┌──
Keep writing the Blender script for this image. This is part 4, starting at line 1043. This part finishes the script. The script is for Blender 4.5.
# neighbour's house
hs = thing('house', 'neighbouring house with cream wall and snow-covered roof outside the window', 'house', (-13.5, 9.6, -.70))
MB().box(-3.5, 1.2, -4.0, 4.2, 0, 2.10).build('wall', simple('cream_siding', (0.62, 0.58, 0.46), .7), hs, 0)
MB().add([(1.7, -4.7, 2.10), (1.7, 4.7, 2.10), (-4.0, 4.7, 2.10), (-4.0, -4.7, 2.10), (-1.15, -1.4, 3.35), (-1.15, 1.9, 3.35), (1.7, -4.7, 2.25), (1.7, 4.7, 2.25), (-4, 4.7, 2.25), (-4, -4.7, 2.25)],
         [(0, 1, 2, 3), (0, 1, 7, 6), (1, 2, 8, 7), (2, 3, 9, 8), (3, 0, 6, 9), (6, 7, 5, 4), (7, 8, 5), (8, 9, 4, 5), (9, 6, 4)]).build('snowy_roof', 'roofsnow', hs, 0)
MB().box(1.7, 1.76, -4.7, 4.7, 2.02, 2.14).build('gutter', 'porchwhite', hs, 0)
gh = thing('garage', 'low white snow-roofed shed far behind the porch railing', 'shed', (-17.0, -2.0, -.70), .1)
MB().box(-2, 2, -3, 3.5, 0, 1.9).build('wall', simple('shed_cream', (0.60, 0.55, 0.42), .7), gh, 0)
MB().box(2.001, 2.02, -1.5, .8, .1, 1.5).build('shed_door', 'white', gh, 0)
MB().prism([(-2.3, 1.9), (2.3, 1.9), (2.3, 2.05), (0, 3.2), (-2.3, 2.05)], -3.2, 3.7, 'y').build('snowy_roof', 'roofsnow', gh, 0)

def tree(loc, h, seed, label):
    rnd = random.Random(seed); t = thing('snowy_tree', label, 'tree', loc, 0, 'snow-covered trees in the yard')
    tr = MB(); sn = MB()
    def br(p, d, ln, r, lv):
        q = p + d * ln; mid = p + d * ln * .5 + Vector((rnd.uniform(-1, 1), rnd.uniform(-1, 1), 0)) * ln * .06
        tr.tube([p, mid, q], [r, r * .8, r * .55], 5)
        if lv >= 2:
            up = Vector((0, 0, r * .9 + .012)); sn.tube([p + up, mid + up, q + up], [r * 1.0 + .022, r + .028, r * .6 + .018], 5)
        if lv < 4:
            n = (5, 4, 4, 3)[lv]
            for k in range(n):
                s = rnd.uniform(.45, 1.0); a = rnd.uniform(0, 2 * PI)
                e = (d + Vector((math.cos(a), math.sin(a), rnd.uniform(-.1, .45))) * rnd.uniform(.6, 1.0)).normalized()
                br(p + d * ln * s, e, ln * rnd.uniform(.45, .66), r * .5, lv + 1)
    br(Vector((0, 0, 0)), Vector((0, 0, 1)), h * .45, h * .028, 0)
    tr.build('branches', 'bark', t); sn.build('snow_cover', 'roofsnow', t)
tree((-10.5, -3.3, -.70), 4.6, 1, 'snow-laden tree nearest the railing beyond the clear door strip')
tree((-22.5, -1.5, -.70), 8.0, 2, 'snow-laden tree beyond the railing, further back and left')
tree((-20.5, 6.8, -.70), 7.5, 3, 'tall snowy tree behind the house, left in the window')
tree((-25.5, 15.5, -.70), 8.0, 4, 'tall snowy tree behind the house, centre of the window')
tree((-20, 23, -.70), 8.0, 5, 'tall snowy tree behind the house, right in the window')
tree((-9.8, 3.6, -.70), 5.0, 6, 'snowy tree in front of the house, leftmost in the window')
└──
Task statement
Quote the material exactly, leaving nothing out.

The result
Keep writing the Blender script for this image. This is part 4, starting at line 1043. This part finishes the script. The script is for Blender 4.5.
# neighbour's house
hs = thing('house', 'neighbouring house with cream wall and snow-covered roof outside the window', 'house', (-13.5, 9.6, -.70))
MB().box(-3.5, 1.2, -4.0, 4.2, 0, 2.10).build('wall', simple('cream_siding', (0.62, 0.58, 0.46), .7), hs, 0)
MB().add([(1.7, -4.7, 2.10), (1.7, 4.7, 2.10), (-4.0, 4.7, 2.10), (-4.0, -4.7, 2.10), (-1.15, -1.4, 3.35), (-1.15, 1.9, 3.35), (1.7, -4.7, 2.25), (1.7, 4.7, 2.25), (-4, 4.7, 2.25), (-4, -4.7, 2.25)],
         [(0, 1, 2, 3), (0, 1, 7, 6), (1, 2, 8, 7), (2, 3, 9, 8), (3, 0, 6, 9), (6, 7, 5, 4), (7, 8, 5), (8, 9, 4, 5), (9, 6, 4)]).build('snowy_roof', 'roofsnow', hs, 0)
MB().box(1.7, 1.76, -4.7, 4.7, 2.02, 2.14).build('gutter', 'porchwhite', hs, 0)
gh = thing('garage', 'low white snow-roofed shed far behind the porch railing', 'shed', (-17.0, -2.0, -.70), .1)
MB().box(-2, 2, -3, 3.5, 0, 1.9).build('wall', simple('shed_cream', (0.60, 0.55, 0.42), .7), gh, 0)
MB().box(2.001, 2.02, -1.5, .8, .1, 1.5).build('shed_door', 'white', gh, 0)
MB().prism([(-2.3, 1.9), (2.3, 1.9), (2.3, 2.05), (0, 3.2), (-2.3, 2.05)], -3.2, 3.7, 'y').build('snowy_roof', 'roofsnow', gh, 0)

def tree(loc, h, seed, label):
    rnd = random.Random(seed); t = thing('snowy_tree', label, 'tree', loc, 0, 'snow-covered trees in the yard')
    tr = MB(); sn = MB()
    def br(p, d, ln, r, lv):
        q = p + d * ln; mid = p + d * ln * .5 + Vector((rnd.uniform(-1, 1), rnd.uniform(-1, 1), 0)) * ln * .06
        tr.tube([p, mid, q], [r, r * .8, r * .55], 5)
        if lv >= 2:
            up = Vector((0, 0, r * .9 + .012)); sn.tube([p + up, mid + up, q + up], [r * 1.0 + .022, r + .028, r * .6 + .018], 5)
        if lv < 4:
            n = (5, 4, 4, 3)[lv]
            for k in range(n):
                s = rnd.uniform(.45, 1.0); a = rnd.uniform(0, 2 * PI)
                e = (d + Vector((math.cos(a), math.sin(a), rnd.uniform(-.1, .45))) * rnd.uniform(.6, 1.0)).normalized()
                br(p + d * ln * s, e, ln * rnd.uniform(.45, .66), r * .5, lv + 1)
    br(Vector((0, 0, 0)), Vector((0, 0, 1)), h * .45, h * .028, 0)
    tr.build('branches', 'bark', t); sn.build('snow_cover', 'roofsnow', t)
tree((-10.5, -3.3, -.70), 4.6, 1, 'snow-laden tree nearest the railing beyond the clear door strip')
tree((-22.5, -1.5, -.70), 8.0, 2, 'snow-laden tree beyond the railing, further back and left')
tree((-20.5, 6.8, -.70), 7.5, 3, 'tall snowy tree behind the house, left in the window')
tree((-25.5, 15.5, -.70), 8.0, 4, 'tall snowy tree behind the house, centre of the window')
tree((-20, 23, -.70), 8.0, 5, 'tall snowy tree behind the house, right in the window')
tree((-9.8, 3.6, -.70), 5.0, 6, 'snowy tree in front of the house, leftmost in the window')